The Dodgers have the best offense of any NL playoff team

Don’t believe me? I don’t blame you. The Dodgers scored 4.32 runs per game in the regular season, well below average. But there are a few problems with looking at that figure. First, the Dodgers are not the same team today that they were in April. Second, backups and scrubs are far less likely to see playing time in the postseason. Last, and most importantly, we can’t look at a team’s performance record and assume that they’ll continue to perform the same. So, we have to figure out which players are on the roster, which ones are likely to play, and what the true talent of those players are going forward.
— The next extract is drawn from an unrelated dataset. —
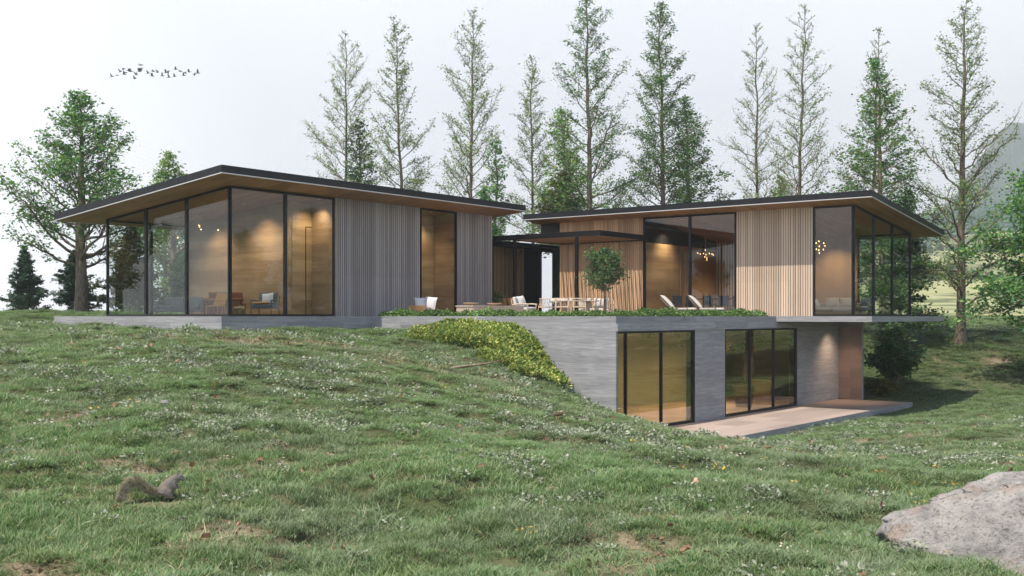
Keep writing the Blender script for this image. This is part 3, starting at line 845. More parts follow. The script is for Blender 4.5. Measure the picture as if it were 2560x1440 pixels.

I did just that, here’s what I came up with:

A Dodger lineup consisting of Rafael Furcal, Russell Martin, Manny Ramirez, Andre Ethier, James Loney, Matt Kemp, Casey Blake, Blake Dewitt, and some random pitcher will score something like 5.18 runs per game. That figure is the result of current Marcel projections for each those players, assuming an average-hitting pitcher for two plate appearances, and a league-average pinch-hitter for two more.

As for the other NL playoff teams:

Cubs: Alfonso Soriano, Ryan Theriot, Derrek Lee, Aramis Ramirez, Geovany Soto, Jim Edmonds, Mike Fontenot, Kosuke Fukudome, and a pitcher will score around 5.12 runs per game. If Mark DeRosa gets back in the lineup at Fukudome’s expense, that figure will jump to 5.20.

Phillies: Jimmy Rollins, Chase Utley, Jayson Werth, Ryan Howard, Pat Burrell, Shane Victorino, Pedro Feliz, Carlos Ruiz, and a pitcher will score around 5.08 runs per game.

Brewers: Mike Cameron, Ray Durham, Ryan Braun, Prince Fielder, J.J. Hardy, Corey Hart, Bill Hall, Jason Kendall, and a pitcher will score around 4.83 runs per game, by far the worst among NL playoff contenders. Luckily for them, they’ve got CC Sabathia pitching pretty much every game!

Feel free to quibble with the lineups if I missed an obvious injury or managerial tendency. Any interest in seeing the AL?